> [Provided material]

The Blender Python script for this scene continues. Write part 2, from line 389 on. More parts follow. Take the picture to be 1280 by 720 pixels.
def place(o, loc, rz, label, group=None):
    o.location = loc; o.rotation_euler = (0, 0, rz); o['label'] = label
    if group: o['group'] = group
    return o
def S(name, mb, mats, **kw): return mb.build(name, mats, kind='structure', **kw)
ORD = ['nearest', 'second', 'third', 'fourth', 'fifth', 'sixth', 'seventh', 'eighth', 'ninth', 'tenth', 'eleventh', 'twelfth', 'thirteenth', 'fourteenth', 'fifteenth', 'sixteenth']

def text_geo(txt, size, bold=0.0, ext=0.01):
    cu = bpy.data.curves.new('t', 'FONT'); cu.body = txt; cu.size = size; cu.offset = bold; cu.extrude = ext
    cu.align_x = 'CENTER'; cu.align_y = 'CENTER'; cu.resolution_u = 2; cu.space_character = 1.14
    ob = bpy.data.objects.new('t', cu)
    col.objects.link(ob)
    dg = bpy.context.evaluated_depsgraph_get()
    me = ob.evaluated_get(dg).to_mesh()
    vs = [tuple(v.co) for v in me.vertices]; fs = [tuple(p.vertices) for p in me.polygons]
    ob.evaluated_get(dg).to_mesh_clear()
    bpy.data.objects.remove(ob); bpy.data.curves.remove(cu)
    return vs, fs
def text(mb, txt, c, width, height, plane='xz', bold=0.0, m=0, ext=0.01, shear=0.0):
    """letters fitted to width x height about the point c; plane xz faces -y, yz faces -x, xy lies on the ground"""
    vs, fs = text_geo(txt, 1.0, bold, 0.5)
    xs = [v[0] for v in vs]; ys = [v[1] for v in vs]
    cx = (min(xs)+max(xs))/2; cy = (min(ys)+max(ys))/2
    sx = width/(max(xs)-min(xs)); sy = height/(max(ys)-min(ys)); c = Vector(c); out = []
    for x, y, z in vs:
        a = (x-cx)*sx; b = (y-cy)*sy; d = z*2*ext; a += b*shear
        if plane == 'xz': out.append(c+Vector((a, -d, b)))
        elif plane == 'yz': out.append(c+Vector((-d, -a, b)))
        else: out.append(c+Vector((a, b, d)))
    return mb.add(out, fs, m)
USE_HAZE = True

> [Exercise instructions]
Reproduce all the data word for word.

> [Expected answer]
The Blender Python script for this scene continues. Write part 2, from line 389 on. More parts follow. Take the picture to be 1280 by 720 pixels.
def place(o, loc, rz, label, group=None):
    o.location = loc; o.rotation_euler = (0, 0, rz); o['label'] = label
    if group: o['group'] = group
    return o
def S(name, mb, mats, **kw): return mb.build(name, mats, kind='structure', **kw)
ORD = ['nearest', 'second', 'third', 'fourth', 'fifth', 'sixth', 'seventh', 'eighth', 'ninth', 'tenth', 'eleventh', 'twelfth', 'thirteenth', 'fourteenth', 'fifteenth', 'sixteenth']

def text_geo(txt, size, bold=0.0, ext=0.01):
    cu = bpy.data.curves.new('t', 'FONT'); cu.body = txt; cu.size = size; cu.offset = bold; cu.extrude = ext
    cu.align_x = 'CENTER'; cu.align_y = 'CENTER'; cu.resolution_u = 2; cu.space_character = 1.14
    ob = bpy.data.objects.new('t', cu)
    col.objects.link(ob)
    dg = bpy.context.evaluated_depsgraph_get()
    me = ob.evaluated_get(dg).to_mesh()
    vs = [tuple(v.co) for v in me.vertices]; fs = [tuple(p.vertices) for p in me.polygons]
    ob.evaluated_get(dg).to_mesh_clear()
    bpy.data.objects.remove(ob); bpy.data.curves.remove(cu)
    return vs, fs
def text(mb, txt, c, width, height, plane='xz', bold=0.0, m=0, ext=0.01, shear=0.0):
    """letters fitted to width x height about the point c; plane xz faces -y, yz faces -x, xy lies on the ground"""
    vs, fs = text_geo(txt, 1.0, bold, 0.5)
    xs = [v[0] for v in vs]; ys = [v[1] for v in vs]
    cx = (min(xs)+max(xs))/2; cy = (min(ys)+max(ys))/2
    sx = width/(max(xs)-min(xs)); sy = height/(max(ys)-min(ys)); c = Vector(c); out = []
    for x, y, z in vs:
        a = (x-cx)*sx; b = (y-cy)*sy; d = z*2*ext; a += b*shear
        if plane == 'xz': out.append(c+Vector((a, -d, b)))
        elif plane == 'yz': out.append(c+Vector((-d, -a, b)))
        else: out.append(c+Vector((a, b, d)))
    return mb.add(out, fs, m)
USE_HAZE = True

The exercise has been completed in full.